▶ [The request] Print each line exactly as it is given.

▶ [Data shown]
----------------------------------------

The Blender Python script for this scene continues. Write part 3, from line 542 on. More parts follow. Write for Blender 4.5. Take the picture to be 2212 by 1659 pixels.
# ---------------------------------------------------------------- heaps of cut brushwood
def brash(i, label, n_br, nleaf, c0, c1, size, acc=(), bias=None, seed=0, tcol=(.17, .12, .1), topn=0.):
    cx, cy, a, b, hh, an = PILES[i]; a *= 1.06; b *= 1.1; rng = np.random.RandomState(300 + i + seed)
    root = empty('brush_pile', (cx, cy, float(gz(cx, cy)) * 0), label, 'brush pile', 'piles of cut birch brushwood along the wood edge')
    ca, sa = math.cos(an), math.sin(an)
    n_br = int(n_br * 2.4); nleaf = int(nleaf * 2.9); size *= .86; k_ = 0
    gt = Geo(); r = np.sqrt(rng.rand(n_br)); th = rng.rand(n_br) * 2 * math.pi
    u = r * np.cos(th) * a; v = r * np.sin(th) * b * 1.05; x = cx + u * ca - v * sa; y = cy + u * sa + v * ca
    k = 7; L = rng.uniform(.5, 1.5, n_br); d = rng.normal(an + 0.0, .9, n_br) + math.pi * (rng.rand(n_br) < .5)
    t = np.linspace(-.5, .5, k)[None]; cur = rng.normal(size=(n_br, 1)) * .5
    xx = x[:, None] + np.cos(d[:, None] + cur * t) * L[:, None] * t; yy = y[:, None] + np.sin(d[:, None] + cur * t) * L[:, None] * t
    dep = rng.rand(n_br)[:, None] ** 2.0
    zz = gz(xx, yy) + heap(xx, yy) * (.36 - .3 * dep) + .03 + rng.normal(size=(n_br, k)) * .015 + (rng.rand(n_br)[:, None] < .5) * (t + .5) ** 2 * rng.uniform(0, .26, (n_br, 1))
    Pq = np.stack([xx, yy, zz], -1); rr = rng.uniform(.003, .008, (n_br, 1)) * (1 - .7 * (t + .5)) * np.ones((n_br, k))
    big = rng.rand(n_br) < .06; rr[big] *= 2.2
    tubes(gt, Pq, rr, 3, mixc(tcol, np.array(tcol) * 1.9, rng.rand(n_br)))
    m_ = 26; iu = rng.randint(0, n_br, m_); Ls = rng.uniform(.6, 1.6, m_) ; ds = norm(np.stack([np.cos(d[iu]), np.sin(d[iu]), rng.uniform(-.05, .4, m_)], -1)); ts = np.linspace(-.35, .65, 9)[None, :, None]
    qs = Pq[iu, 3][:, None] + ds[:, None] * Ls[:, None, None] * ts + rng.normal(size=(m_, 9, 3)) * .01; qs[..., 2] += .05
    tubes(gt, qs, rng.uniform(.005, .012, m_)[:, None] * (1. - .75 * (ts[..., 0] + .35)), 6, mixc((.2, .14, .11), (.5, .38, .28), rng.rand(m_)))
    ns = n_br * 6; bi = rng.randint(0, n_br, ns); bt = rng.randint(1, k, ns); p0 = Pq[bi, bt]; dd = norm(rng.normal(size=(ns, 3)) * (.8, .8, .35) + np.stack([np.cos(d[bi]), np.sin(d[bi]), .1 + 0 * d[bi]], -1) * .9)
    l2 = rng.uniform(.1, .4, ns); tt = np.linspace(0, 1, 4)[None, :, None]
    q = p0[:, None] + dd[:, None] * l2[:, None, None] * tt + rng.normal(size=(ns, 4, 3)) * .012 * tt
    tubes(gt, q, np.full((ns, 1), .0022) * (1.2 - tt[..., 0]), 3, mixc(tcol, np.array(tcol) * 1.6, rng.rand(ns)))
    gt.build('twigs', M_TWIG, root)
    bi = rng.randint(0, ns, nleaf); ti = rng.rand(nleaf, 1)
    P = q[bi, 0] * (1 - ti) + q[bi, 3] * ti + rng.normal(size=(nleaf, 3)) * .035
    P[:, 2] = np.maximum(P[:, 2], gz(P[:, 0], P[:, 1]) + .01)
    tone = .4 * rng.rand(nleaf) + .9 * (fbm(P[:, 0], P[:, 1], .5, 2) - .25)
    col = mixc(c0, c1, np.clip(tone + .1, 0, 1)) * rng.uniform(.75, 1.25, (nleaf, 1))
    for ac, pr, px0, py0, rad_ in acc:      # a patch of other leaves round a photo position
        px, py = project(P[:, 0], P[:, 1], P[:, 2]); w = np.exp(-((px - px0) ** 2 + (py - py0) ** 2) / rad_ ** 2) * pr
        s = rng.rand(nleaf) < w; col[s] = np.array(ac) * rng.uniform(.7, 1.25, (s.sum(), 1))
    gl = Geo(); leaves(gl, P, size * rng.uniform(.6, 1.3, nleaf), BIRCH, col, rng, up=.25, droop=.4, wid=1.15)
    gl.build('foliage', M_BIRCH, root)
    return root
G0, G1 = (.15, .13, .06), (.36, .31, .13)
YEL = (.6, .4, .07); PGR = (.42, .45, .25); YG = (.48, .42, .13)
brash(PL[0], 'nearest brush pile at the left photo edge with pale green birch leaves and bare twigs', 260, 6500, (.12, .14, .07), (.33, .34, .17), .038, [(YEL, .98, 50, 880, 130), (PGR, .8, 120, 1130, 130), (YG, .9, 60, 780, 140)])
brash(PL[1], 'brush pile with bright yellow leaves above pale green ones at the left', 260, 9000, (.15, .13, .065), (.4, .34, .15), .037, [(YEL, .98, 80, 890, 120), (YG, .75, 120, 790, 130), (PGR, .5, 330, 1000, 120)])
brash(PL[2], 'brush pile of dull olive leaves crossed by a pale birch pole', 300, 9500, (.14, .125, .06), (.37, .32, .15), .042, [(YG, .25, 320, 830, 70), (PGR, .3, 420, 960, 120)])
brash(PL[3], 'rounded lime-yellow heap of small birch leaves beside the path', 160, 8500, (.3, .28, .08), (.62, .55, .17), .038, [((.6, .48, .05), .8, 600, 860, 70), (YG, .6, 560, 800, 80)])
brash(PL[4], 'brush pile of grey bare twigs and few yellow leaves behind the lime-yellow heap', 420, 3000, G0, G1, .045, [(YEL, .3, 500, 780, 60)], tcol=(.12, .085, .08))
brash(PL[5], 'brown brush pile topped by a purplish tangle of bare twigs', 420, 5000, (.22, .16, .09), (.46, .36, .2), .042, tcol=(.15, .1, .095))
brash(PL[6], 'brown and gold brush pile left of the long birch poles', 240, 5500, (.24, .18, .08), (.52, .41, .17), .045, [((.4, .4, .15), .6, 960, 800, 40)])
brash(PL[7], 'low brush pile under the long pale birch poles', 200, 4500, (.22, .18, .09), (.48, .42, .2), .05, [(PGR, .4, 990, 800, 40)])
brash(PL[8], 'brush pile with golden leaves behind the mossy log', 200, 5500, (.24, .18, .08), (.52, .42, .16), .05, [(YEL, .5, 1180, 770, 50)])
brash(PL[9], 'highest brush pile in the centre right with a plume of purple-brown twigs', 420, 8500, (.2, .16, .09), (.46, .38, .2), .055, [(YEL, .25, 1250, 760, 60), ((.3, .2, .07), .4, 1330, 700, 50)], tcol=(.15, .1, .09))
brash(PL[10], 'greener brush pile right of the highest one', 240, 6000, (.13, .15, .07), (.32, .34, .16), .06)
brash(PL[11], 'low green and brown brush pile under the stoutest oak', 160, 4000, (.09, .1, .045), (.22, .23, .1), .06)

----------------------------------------

▶ [Exercise result]
The Blender Python script for this scene continues. Write part 3, from line 542 on. More parts follow. Write for Blender 4.5. Take the picture to be 2212 by 1659 pixels.
# ---------------------------------------------------------------- heaps of cut brushwood
def brash(i, label, n_br, nleaf, c0, c1, size, acc=(), bias=None, seed=0, tcol=(.17, .12, .1), topn=0.):
    cx, cy, a, b, hh, an = PILES[i]; a *= 1.06; b *= 1.1; rng = np.random.RandomState(300 + i + seed)
    root = empty('brush_pile', (cx, cy, float(gz(cx, cy)) * 0), label, 'brush pile', 'piles of cut birch brushwood along the wood edge')
    ca, sa = math.cos(an), math.sin(an)
    n_br = int(n_br * 2.4); nleaf = int(nleaf * 2.9); size *= .86; k_ = 0
    gt = Geo(); r = np.sqrt(rng.rand(n_br)); th = rng.rand(n_br) * 2 * math.pi
    u = r * np.cos(th) * a; v = r * np.sin(th) * b * 1.05; x = cx + u * ca - v * sa; y = cy + u * sa + v * ca
    k = 7; L = rng.uniform(.5, 1.5, n_br); d = rng.normal(an + 0.0, .9, n_br) + math.pi * (rng.rand(n_br) < .5)
    t = np.linspace(-.5, .5, k)[None]; cur = rng.normal(size=(n_br, 1)) * .5
    xx = x[:, None] + np.cos(d[:, None] + cur * t) * L[:, None] * t; yy = y[:, None] + np.sin(d[:, None] + cur * t) * L[:, None] * t
    dep = rng.rand(n_br)[:, None] ** 2.0
    zz = gz(xx, yy) + heap(xx, yy) * (.36 - .3 * dep) + .03 + rng.normal(size=(n_br, k)) * .015 + (rng.rand(n_br)[:, None] < .5) * (t + .5) ** 2 * rng.uniform(0, .26, (n_br, 1))
    Pq = np.stack([xx, yy, zz], -1); rr = rng.uniform(.003, .008, (n_br, 1)) * (1 - .7 * (t + .5)) * np.ones((n_br, k))
    big = rng.rand(n_br) < .06; rr[big] *= 2.2
    tubes(gt, Pq, rr, 3, mixc(tcol, np.array(tcol) * 1.9, rng.rand(n_br)))
    m_ = 26; iu = rng.randint(0, n_br, m_); Ls = rng.uniform(.6, 1.6, m_) ; ds = norm(np.stack([np.cos(d[iu]), np.sin(d[iu]), rng.uniform(-.05, .4, m_)], -1)); ts = np.linspace(-.35, .65, 9)[None, :, None]
    qs = Pq[iu, 3][:, None] + ds[:, None] * Ls[:, None, None] * ts + rng.normal(size=(m_, 9, 3)) * .01; qs[..., 2] += .05
    tubes(gt, qs, rng.uniform(.005, .012, m_)[:, None] * (1. - .75 * (ts[..., 0] + .35)), 6, mixc((.2, .14, .11), (.5, .38, .28), rng.rand(m_)))
    ns = n_br * 6; bi = rng.randint(0, n_br, ns); bt = rng.randint(1, k, ns); p0 = Pq[bi, bt]; dd = norm(rng.normal(size=(ns, 3)) * (.8, .8, .35) + np.stack([np.cos(d[bi]), np.sin(d[bi]), .1 + 0 * d[bi]], -1) * .9)
    l2 = rng.uniform(.1, .4, ns); tt = np.linspace(0, 1, 4)[None, :, None]
    q = p0[:, None] + dd[:, None] * l2[:, None, None] * tt + rng.normal(size=(ns, 4, 3)) * .012 * tt
    tubes(gt, q, np.full((ns, 1), .0022) * (1.2 - tt[..., 0]), 3, mixc(tcol, np.array(tcol) * 1.6, rng.rand(ns)))
    gt.build('twigs', M_TWIG, root)
    bi = rng.randint(0, ns, nleaf); ti = rng.rand(nleaf, 1)
    P = q[bi, 0] * (1 - ti) + q[bi, 3] * ti + rng.normal(size=(nleaf, 3)) * .035
    P[:, 2] = np.maximum(P[:, 2], gz(P[:, 0], P[:, 1]) + .01)
    tone = .4 * rng.rand(nleaf) + .9 * (fbm(P[:, 0], P[:, 1], .5, 2) - .25)
    col = mixc(c0, c1, np.clip(tone + .1, 0, 1)) * rng.uniform(.75, 1.25, (nleaf, 1))
    for ac, pr, px0, py0, rad_ in acc:      # a patch of other leaves round a photo position
        px, py = project(P[:, 0], P[:, 1], P[:, 2]); w = np.exp(-((px - px0) ** 2 + (py - py0) ** 2) / rad_ ** 2) * pr
        s = rng.rand(nleaf) < w; col[s] = np.array(ac) * rng.uniform(.7, 1.25, (s.sum(), 1))
    gl = Geo(); leaves(gl, P, size * rng.uniform(.6, 1.3, nleaf), BIRCH, col, rng, up=.25, droop=.4, wid=1.15)
    gl.build('foliage', M_BIRCH, root)
    return root
G0, G1 = (.15, .13, .06), (.36, .31, .13)
YEL = (.6, .4, .07); PGR = (.42, .45, .25); YG = (.48, .42, .13)
brash(PL[0], 'nearest brush pile at the left photo edge with pale green birch leaves and bare twigs', 260, 6500, (.12, .14, .07), (.33, .34, .17), .038, [(YEL, .98, 50, 880, 130), (PGR, .8, 120, 1130, 130), (YG, .9, 60, 780, 140)])
brash(PL[1], 'brush pile with bright yellow leaves above pale green ones at the left', 260, 9000, (.15, .13, .065), (.4, .34, .15), .037, [(YEL, .98, 80, 890, 120), (YG, .75, 120, 790, 130), (PGR, .5, 330, 1000, 120)])
brash(PL[2], 'brush pile of dull olive leaves crossed by a pale birch pole', 300, 9500, (.14, .125, .06), (.37, .32, .15), .042, [(YG, .25, 320, 830, 70), (PGR, .3, 420, 960, 120)])
brash(PL[3], 'rounded lime-yellow heap of small birch leaves beside the path', 160, 8500, (.3, .28, .08), (.62, .55, .17), .038, [((.6, .48, .05), .8, 600, 860, 70), (YG, .6, 560, 800, 80)])
brash(PL[4], 'brush pile of grey bare twigs and few yellow leaves behind the lime-yellow heap', 420, 3000, G0, G1, .045, [(YEL, .3, 500, 780, 60)], tcol=(.12, .085, .08))
brash(PL[5], 'brown brush pile topped by a purplish tangle of bare twigs', 420, 5000, (.22, .16, .09), (.46, .36, .2), .042, tcol=(.15, .1, .095))
brash(PL[6], 'brown and gold brush pile left of the long birch poles', 240, 5500, (.24, .18, .08), (.52, .41, .17), .045, [((.4, .4, .15), .6, 960, 800, 40)])
brash(PL[7], 'low brush pile under the long pale birch poles', 200, 4500, (.22, .18, .09), (.48, .42, .2), .05, [(PGR, .4, 990, 800, 40)])
brash(PL[8], 'brush pile with golden leaves behind the mossy log', 200, 5500, (.24, .18, .08), (.52, .42, .16), .05, [(YEL, .5, 1180, 770, 50)])
brash(PL[9], 'highest brush pile in the centre right with a plume of purple-brown twigs', 420, 8500, (.2, .16, .09), (.46, .38, .2), .055, [(YEL, .25, 1250, 760, 60), ((.3, .2, .07), .4, 1330, 700, 50)], tcol=(.15, .1, .09))
brash(PL[10], 'greener brush pile right of the highest one', 240, 6000, (.13, .15, .07), (.32, .34, .16), .06)
brash(PL[11], 'low green and brown brush pile under the stoutest oak', 160, 4000, (.09, .1, .045), (.22, .23, .1), .06)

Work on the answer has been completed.